Its knot awe
A bout winning
Partisan bickering
Aisle let go
Out come
The largesse hope
Becoming passable
This poem is about movement politics compared to electoral politics. Electoral politics is defined by the ballot box. The ballot box in the United States is the least accessible of any western democracy. We do not have universal voter registration. We have a gauntlet of barriers winnowing out registered voters. This is all undergirded by widespread political illiteracy. The typical American neither knows nor cares about voter ignorance or apathy. Though in the the daze after the election they may complain about whichever one won: ignorance or apathy. Less than half of the eligible votes in America are even cast, so at best a plurality of a fraction of the electorate are deciding elections. This fate is worsened by the reality that a few power elites select the even fewer candidates in which to throw our ballot.

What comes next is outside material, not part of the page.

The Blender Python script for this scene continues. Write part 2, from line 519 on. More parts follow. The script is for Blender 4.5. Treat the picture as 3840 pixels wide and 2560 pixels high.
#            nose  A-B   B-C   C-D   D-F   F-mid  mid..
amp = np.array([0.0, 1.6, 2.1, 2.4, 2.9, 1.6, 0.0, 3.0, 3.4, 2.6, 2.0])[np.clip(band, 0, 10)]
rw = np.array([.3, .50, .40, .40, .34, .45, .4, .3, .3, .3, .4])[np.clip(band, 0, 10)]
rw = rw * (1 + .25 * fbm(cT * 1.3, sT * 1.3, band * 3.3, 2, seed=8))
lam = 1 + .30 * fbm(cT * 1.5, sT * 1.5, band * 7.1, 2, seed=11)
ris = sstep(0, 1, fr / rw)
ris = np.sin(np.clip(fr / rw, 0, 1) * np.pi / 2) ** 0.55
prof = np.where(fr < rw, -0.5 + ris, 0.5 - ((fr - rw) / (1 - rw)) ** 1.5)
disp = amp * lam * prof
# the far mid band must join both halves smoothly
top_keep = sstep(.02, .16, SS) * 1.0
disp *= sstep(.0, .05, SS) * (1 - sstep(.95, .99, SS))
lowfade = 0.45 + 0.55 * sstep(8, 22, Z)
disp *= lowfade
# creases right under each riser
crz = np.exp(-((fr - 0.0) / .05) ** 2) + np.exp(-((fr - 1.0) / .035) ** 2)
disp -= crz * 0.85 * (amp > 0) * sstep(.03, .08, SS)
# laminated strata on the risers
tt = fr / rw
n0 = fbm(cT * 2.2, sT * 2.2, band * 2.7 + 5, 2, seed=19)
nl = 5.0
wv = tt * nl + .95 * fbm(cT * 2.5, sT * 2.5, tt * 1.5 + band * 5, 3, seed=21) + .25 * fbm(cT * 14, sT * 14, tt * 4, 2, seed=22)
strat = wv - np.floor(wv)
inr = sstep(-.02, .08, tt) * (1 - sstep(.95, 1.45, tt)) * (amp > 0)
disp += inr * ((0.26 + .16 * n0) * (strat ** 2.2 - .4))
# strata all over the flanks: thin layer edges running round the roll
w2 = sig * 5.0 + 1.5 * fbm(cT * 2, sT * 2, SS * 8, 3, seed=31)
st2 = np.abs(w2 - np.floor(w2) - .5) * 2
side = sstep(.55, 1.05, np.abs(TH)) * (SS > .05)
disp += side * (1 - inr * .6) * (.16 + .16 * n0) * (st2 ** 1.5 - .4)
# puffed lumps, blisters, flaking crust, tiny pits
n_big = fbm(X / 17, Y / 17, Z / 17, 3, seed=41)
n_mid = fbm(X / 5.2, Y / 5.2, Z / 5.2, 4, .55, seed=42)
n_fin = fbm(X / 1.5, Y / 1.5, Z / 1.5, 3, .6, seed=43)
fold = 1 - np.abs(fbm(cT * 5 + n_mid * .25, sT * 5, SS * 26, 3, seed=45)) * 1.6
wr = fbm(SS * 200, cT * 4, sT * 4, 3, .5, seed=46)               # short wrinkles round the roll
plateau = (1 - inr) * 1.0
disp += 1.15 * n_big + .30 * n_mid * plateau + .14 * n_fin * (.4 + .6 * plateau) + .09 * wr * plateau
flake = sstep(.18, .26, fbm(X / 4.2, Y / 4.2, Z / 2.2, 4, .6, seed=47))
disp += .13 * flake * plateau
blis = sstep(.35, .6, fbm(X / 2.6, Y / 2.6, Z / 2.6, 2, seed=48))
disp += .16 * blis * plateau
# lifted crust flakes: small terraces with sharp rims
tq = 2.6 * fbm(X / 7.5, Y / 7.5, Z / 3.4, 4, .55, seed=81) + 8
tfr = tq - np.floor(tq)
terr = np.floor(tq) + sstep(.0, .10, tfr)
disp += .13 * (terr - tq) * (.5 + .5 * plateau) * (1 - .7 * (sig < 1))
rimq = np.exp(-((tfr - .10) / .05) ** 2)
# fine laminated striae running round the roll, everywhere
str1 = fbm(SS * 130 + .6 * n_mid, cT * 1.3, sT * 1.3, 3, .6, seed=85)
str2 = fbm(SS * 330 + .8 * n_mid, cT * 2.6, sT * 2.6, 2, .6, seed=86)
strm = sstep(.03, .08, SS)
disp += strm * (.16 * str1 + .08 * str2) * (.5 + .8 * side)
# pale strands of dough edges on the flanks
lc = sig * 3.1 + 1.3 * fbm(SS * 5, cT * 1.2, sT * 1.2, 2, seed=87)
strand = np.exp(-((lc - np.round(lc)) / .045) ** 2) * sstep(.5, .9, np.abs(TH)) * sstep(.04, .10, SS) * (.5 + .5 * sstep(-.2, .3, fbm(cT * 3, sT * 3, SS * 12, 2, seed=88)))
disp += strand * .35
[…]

If compromise is the art of politics, then the United States has the most artful democracy in the so-called free world. Voting is essentially responding to the question: Who will I consent to govern over me? I strongly suspect that non-voting is less a manifestation of being in liberty than endemic electile dysfunction. In America, democracy is damned if you do, dammed if you don’t! The bickering partisan, as a rule, wins. Movement politics is the larger politics that changes the winds in the rigged sale of democracy. Movement politics is our best hope for see change. Weather it’s the Black Lives Matter movement, the queer equality movement, or the peace movement, such movements open up new possibilities, not merely passabilities. There is a slew of slick proposals for every won that can carry us across the threshold. While electoral politics is bettor characterized buy having having their pants down, movement politics is bottom up, shooting for the moon that professional politicians only shake their heads at. In a hurricane of parties of NO, top-down politics wants US to exchange our liberty for some shiny beads around our neck. Movement politics is about gloriously saying YES, nonetheless, being very choosy about who or what consenting to. The largesse hope that movement politics taps into reflects the highest form of consent. And with respect to movement politics we can inaugurate healthy political relationships, not merely beholden or hopelessly screwy.